The terms in a namespace are two-part identifiers consisting of a namespace name, a URI, and a local name (an NCName as defined in [XML Namespaces]). Using a URI leverages the well-understood URI allocation mechanisms of [WebArch Vol 1].
The proposed definition of a new local name “id
” in
the xml:
namespace raised a question about the identity
of a namespace. Concretely, one perspective was that the
xml:
namespace consisted of xml:space
,
xml:lang
, and xml:base
(and no other names)
because there was a point in time in which those where the only three
names from that namespace that had a defined meaning. Another
perspective was that the xml:
namespace consisted of all
possible local names and that only a finite (but flexible) number of
them are defined at any given point in time.
The publication of [xml:id] as a
Recommendation,
provides a partial answer to the question of which perspective is
correct. Adding the local name “id
” to the
xml:
namespace demonstrates that the xml:
namespace evolves according to the latter position.
The question remains, however, as to whether the former position is ever sound. This Finding takes the position that it is.

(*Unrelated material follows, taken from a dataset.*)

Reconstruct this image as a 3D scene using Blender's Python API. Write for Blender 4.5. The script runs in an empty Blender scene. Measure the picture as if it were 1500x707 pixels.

Namespaces, originally designed to provide names for XML elements and attributes, have been adopted much more broadly by the web community. They are now used not simply for elements and attributes but for function names, tokens, and identifiers for an ever expanding class of resources.
The xml:
namespace demonstrates that some namespaces
benefit from a policy that allows additional names to be defined in them
over time. This does not seem to preclude the possibility that some
namespaces would benefit from a policy that forbids such extension.
From these observations, we conclude that the following good practice
applies:
Good Practice
Specifications that define namespaces SHOULD explicitly state their policy with respect to changes in the names defined in that namespace. For namespaces that are not immutable, they SHOULD describe how names may be added (or removed) and by whom.